COLUMBUS, Ohio – One thousand more Ohio children will be spending their holidays in foster care this year compared with 2016 as the opioid crisis continues to take an unprecedented toll in breaking families apart. Ohio's foster-care system is bursting at the seams with an alarming trend, showing abused and neglected children left hoping to be placed in forever homes throughout the holidays.

According to the report by the Public Children Services Association of Ohio, more than 15,500 children are in the custody of Ohio's child-service agencies. The organization's assistant director, Scott Britton, says that's a 23 percent increase over 2016.

"In fact, if this trajectory continues, we're looking at the possibility of having 20,000 children in agency custody by 2020, and that will undoubtedly explode our children's services agencies budget," he warns.

Across Ohio, more than half the cases of children being removed from their parents' care in 2016 were due to parental drug use. While the state has committed $30 million in new money for child services through 2019, it's still in the shadows of 175 million in expected need, if the current trend continues.
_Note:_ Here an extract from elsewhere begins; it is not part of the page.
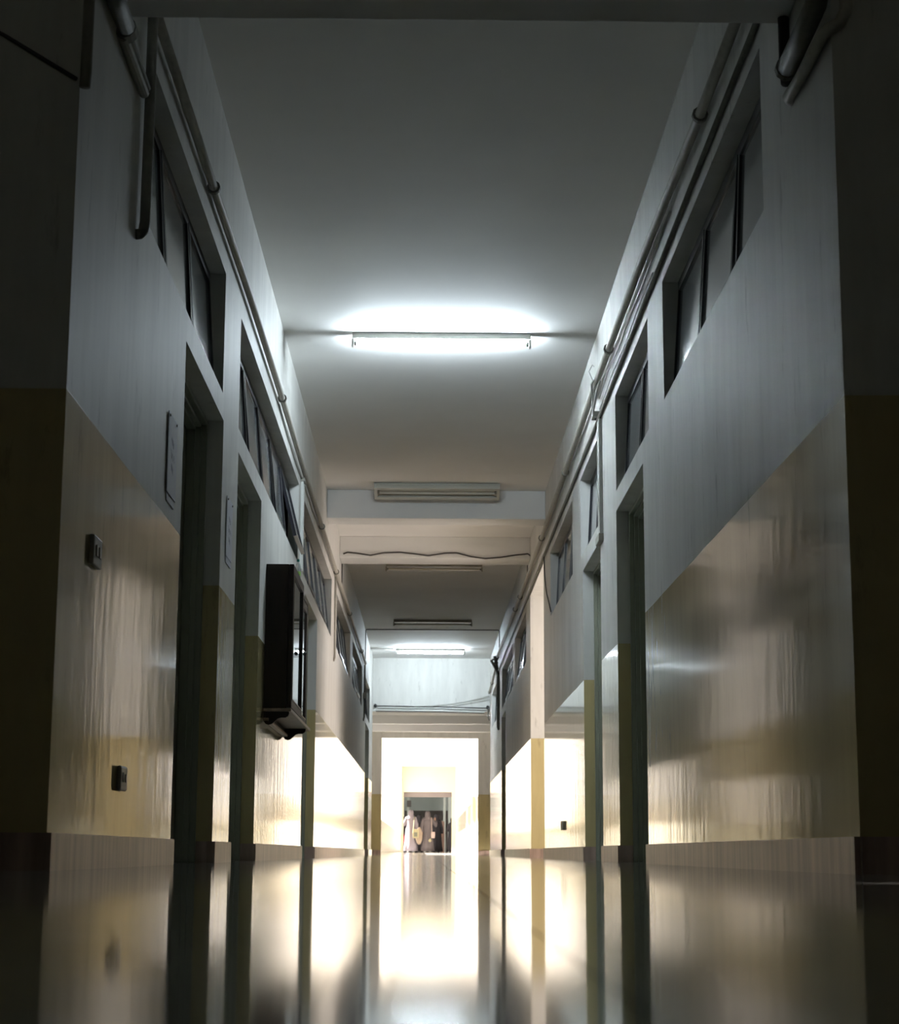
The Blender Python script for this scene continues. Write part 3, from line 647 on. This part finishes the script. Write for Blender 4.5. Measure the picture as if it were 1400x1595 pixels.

Britton says it's already tough for a child to navigate through an already beleaguered foster-care system, coping with problems that so many can't even bear. He says often a better scenario is kinship care, where a child is placed with a close relative. But he says that option sometimes is equally problematic with the growing generational addiction of opioids.

"It can be difficult finding kin who are not themselves addicted, but even when we do there is a lot of stress on these grandparents who are living on fixed budgets, on these aunts who have to pay for even more child care," he laments.

Britton says the state has done good work in helping to expand kinship care, but he says a lot more needs to be done to reverse the overall alarming trend in the foster care system including, increased funding to cover foster-care placement costs and the recruitment of more foster and adoptive homes.